I start on the computer with creating the design from a stock photo. Hard to find a good one that is from a photo, but found a few sketches to employ. I cut out the pitcher plant and reduce the image down to 4 colours in Inkscape.
Spent a lot of time tracing and cleaning up lines to remove unnecessary zigzags and ensure that there were no points where more than 2 colours touch together. Think of a target with concentric rings, then picture that the target isn’t round, but has the outline of the pitcher plant, for a basic idea of what is do – each colour layer needs to be fully contained in the layer below it. I do this to make it possible to convert the design to monochrome because that’s what the cutting machine software needs to properly interpret the cut lines.
With the stencils cut into vinyl and the copper blanks prepared, it’s time to align each stencil on a plate and transfer it to the copper surface with transfer tape. I may try using paint in future pitcher plants, but for now, for this pair of plants, I want to try using only chemical patinas. I weed the backgrounds of each image, apply chemicals, seal them in the container, and let them react. Afterwards I rinse them, dry, them, and seal them with clear coat.
Next I weed all the dark parts of each pitcher plant, flood the exposed copper with liquid chemicals, and let react in the chamber. I hope they turn nearly black, but dark brown will do, too. They both got a bit of blue in the dark parts, but I decide to go with it. Rinsed them, let them dry, and clear coated.

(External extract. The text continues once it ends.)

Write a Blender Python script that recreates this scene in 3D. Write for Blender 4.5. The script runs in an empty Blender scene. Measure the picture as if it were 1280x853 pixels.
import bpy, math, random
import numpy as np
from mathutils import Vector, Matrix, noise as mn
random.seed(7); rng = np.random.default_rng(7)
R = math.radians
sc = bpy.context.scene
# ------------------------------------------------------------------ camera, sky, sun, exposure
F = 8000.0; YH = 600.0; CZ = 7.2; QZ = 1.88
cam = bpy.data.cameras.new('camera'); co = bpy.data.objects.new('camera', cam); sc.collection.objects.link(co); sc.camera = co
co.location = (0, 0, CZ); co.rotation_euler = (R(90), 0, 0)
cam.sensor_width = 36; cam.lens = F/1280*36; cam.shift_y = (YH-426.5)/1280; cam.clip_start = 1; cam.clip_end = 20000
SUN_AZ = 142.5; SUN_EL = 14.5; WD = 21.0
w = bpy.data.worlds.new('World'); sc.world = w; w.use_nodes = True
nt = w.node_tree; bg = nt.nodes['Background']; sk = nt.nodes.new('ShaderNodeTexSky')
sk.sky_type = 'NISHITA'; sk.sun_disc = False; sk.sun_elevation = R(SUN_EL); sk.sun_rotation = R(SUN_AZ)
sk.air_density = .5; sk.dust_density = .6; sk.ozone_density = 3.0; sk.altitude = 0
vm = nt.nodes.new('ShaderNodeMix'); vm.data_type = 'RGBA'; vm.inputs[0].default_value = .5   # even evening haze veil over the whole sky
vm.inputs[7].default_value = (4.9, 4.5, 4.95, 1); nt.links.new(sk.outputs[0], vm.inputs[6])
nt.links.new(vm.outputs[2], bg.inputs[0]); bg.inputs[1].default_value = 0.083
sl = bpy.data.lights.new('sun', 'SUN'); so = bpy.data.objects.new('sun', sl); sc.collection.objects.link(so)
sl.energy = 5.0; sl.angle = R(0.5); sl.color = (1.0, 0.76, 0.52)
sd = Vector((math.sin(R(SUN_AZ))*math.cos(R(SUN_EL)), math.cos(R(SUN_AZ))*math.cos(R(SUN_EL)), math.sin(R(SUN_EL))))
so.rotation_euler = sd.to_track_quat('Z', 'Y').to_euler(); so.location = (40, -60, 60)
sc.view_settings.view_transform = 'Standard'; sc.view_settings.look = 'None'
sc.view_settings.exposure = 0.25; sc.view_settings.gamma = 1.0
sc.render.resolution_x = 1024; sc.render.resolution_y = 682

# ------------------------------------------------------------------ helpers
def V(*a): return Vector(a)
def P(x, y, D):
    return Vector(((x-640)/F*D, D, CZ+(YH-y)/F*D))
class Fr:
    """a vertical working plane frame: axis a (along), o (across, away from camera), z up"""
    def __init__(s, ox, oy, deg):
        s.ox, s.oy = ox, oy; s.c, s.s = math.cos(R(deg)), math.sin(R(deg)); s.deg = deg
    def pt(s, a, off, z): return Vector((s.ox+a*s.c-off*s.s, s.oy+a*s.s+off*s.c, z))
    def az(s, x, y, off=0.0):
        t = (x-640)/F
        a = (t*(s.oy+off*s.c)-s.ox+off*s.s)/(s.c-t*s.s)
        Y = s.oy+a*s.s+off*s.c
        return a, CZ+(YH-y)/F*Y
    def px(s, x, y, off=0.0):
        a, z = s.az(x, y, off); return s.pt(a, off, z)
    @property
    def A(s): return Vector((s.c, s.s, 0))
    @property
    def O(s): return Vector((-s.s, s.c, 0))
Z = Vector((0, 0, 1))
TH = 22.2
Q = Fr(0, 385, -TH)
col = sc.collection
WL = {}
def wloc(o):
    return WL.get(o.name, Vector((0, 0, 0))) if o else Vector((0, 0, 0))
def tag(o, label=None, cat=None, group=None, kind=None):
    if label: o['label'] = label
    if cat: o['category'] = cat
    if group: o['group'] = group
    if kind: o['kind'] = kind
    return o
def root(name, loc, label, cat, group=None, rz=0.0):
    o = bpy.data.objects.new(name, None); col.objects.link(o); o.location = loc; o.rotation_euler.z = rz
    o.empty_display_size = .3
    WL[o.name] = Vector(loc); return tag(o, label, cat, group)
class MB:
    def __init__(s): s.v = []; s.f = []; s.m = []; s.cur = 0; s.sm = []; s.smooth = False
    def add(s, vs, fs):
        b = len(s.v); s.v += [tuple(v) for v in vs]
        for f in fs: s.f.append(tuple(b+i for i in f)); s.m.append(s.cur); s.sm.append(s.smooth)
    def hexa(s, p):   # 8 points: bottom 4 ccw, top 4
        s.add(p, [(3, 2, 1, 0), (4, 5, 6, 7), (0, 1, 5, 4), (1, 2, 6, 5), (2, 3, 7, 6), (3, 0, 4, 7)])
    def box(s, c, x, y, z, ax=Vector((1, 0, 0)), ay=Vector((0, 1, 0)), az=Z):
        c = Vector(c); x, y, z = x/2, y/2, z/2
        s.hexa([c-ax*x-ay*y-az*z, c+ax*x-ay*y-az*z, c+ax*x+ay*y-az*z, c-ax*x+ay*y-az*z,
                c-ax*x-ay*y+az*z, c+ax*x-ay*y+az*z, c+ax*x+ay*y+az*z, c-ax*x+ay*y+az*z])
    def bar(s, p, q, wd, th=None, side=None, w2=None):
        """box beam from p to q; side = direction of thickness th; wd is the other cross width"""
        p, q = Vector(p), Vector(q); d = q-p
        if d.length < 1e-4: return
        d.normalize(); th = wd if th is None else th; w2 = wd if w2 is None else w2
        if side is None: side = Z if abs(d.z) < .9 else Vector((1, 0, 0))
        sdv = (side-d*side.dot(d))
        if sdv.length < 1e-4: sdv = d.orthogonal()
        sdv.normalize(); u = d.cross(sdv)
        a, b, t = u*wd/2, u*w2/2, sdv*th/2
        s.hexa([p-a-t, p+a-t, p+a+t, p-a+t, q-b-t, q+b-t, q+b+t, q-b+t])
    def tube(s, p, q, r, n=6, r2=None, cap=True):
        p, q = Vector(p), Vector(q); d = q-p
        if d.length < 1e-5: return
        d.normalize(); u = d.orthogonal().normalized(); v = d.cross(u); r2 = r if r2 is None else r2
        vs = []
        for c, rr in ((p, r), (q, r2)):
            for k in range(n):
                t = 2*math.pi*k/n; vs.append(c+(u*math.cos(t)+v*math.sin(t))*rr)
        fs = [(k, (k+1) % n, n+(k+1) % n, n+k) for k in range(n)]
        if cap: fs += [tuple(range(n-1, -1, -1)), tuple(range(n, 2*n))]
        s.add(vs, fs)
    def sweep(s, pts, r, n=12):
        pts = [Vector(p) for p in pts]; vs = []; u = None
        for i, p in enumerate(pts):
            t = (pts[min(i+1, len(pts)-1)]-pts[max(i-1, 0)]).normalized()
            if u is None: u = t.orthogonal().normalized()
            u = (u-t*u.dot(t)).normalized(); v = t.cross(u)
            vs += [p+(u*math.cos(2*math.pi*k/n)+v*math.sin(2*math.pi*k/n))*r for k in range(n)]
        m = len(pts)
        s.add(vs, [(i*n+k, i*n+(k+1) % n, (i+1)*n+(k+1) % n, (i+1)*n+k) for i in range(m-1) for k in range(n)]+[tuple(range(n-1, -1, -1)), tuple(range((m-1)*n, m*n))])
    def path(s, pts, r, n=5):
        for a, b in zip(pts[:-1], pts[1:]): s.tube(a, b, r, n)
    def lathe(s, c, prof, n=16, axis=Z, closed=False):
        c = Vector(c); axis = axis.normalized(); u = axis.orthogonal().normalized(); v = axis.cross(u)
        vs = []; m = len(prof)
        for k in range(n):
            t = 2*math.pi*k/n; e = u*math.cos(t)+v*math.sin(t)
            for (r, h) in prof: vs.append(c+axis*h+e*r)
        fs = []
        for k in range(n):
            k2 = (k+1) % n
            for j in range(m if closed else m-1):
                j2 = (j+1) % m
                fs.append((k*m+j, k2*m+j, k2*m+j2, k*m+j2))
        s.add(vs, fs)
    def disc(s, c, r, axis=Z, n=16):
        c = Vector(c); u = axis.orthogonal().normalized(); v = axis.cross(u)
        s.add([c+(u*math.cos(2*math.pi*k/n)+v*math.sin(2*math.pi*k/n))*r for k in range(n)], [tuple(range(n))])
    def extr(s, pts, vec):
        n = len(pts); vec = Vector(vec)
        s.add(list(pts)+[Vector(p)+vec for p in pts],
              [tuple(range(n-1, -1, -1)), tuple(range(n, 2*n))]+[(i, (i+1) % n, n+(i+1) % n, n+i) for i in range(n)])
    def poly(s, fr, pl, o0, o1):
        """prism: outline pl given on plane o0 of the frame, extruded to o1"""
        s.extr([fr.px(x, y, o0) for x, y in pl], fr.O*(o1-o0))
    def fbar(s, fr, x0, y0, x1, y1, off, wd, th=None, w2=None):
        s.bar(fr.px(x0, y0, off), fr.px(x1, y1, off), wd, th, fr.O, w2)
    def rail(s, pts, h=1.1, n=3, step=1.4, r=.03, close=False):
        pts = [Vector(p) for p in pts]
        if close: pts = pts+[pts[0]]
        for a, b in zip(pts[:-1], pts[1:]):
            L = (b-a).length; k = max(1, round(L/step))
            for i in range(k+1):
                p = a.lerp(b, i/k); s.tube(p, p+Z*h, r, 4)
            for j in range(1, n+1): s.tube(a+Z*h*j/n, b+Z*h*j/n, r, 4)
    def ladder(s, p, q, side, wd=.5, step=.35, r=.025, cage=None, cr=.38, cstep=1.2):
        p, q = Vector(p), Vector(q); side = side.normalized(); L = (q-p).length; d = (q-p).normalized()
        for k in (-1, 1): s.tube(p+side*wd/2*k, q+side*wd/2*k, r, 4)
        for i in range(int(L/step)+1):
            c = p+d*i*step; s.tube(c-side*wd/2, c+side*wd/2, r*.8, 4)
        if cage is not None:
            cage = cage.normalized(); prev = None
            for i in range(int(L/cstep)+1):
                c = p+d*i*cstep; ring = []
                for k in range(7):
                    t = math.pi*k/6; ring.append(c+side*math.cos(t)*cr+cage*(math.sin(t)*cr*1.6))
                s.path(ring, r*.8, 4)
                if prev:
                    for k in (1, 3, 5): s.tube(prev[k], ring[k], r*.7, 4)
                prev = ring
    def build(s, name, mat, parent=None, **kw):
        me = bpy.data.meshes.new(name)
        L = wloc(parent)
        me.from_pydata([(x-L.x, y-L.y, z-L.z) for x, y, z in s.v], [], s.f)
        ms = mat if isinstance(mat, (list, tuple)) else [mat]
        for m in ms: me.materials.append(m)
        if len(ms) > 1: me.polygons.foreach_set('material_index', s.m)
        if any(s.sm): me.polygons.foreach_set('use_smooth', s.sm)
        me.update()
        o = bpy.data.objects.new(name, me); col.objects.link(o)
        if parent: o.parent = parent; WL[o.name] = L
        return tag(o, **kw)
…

Same procedure for the light brown, pink, and bare copper highlights for each plant: weed the parts, add chemicals, react in chamber, rinse, dry, and seal. The exception is the bare copper – just weed away the vinyl and seal without any chemical reaction. Depending on the roughness/topography of the patina, I may do an extra finish coat of clear to ensure it gets sealed properly.
I’ve done several pitcher plants since the first pair, making slight adjustments to the stencil design to avoid some tricky spots, and varying-up the colours and backgrounds. Ha, I still have not tried making one with paint.